Sunday, June 28, 2015

12 - 5/12/2015 - Chenonceau

Tuesday, May 12

Our last blog misinformed that France has zero tolerance for blood alcohol when driving. Must be some other country we have yet to reach. That happy tidbit of fact caused us to drive to nearby Vouvray and visit a tasting room for 25 Loire Valley wineries. A beautiful, modern tasting room completely empty except for us and our hostess. All tasting was free, none of that 10 Euros for a flight of five wines hassle. Napa learned how to make an extra buck from "flights" years ago. Anyway, we tasted several sparkling white wines and pretty soon were feeling pretty relaxed, enthusing to our hostess that these Loire whites were spectacular and were surely the best whites we'd ever tasted. Oops! That was Norm's cue to limit himself to reading wine bottle labels from then on and maybe downing that remaining Snickers bar in the glove box before driving off.



A country drive of about 25 miles let us recover our senses and brought us to the second chateau we planned walking through.  Chenonceau, at over 600 years old, predates the Alamo and all the Father Junipero Serra's missions combined, with the Sydney opera house thrown in.  Pam and Norm kept in close contact while walking through the four floors, still fresh from the Chambord fiasco.  But this chateau was a more manageable scale anyway, plus more furnishings and exhibits to see inside.  The number of tourists was easily absorbed within so that Pam often had photo ops clear of pesky and often quite unphotogenic other people.  There were fresh flower arrangements in each of the rooms which made Pam think of Bouquets to Art.  

















































And the usual gift shop items - lots of jewelry:




The worst thing about the loooong walk down a broad lane just to get from the ticket area to the path leading up to the chateau itself was knowing you'd all too soon retrace every step...slog, slog, slog.  But worth it, seeing how the one tenth of one percent lived back in the days before the Revolution upset the apple cart and fostered a new one tenth.  The French have a saying for it, "the more things change...etc." which if course rolls off the tongue like liquid butter when said in French.  The French version could have been included here, but then dear readers would suspect someone had been busy Googling.
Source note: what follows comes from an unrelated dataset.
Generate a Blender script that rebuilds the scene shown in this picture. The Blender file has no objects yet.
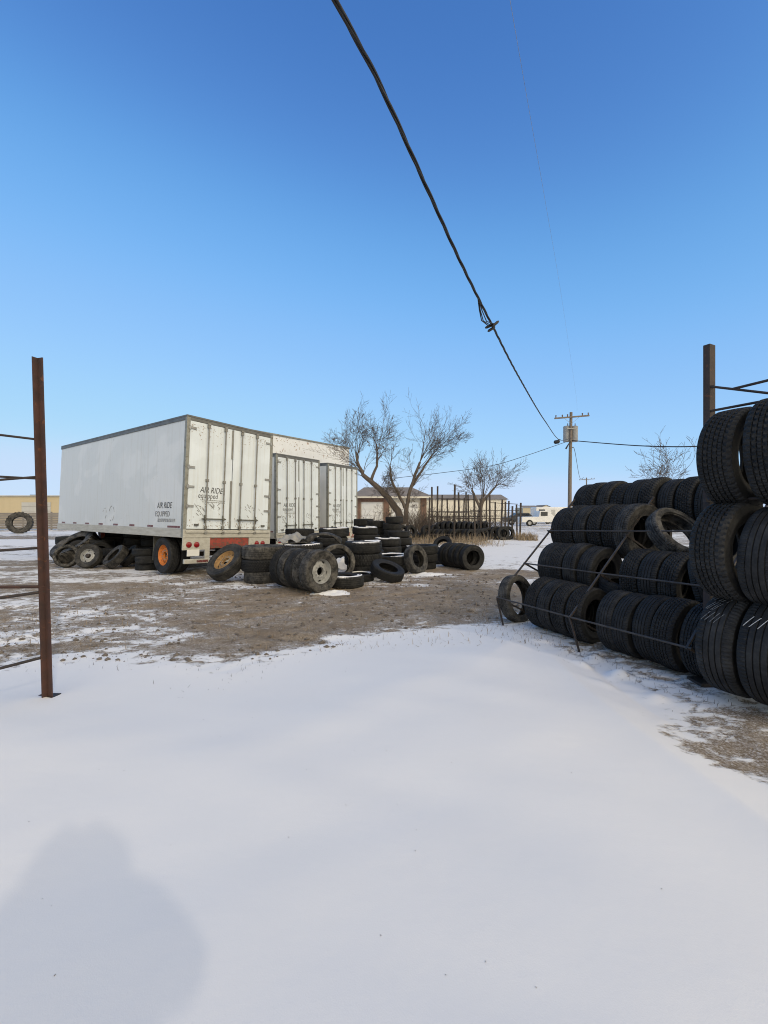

Some have asked, "Norm and Pam, how do you pick the places you stay at?" Well, clean linens and a clean toilet (not down the hall or shared, either) are a must - two of Pam's "nonnegotiables". Also WiFi, proximity to what we want to see and a generally pleasant ambience. Oh yeah, price fits in there somewhere as well. "Hotels.com" is our website of choice for all reservations for its ease of use and wealth of information about facilities. So far we're batting a thousand. Plus, as a bonus, for every 10 nights booked through them we get a free night and for this trip we've booked 45 nights. We did all bookings when we were in Gold River and had months to set things up at our leisure. The payoff is not wasting quality time each day futzing about where to stay the night. Our Bohemian days of wandering hither and yon wherever the winds blew us and finding an off the cuff place to crash would never have worked well for this trip anyway.

By the way, in the old days the cheapest night's stay for the destitute - just to have a safe roof over their head - was in a large room with several thick ropes anchored to opposite walls. Guests would kneel down (to keep their faces away from the noxious floor), loop their arms around one of the ropes and hopefully fall asleep.  Early the next morning, "management" would release one end of the rope, guests would tumble to the floor and be unceremoniously booted out. Pam's thoughts on such an establishment? "Nonnegotiable!!"

As Willie Nelson sang, tomorrow we'll be on the road again.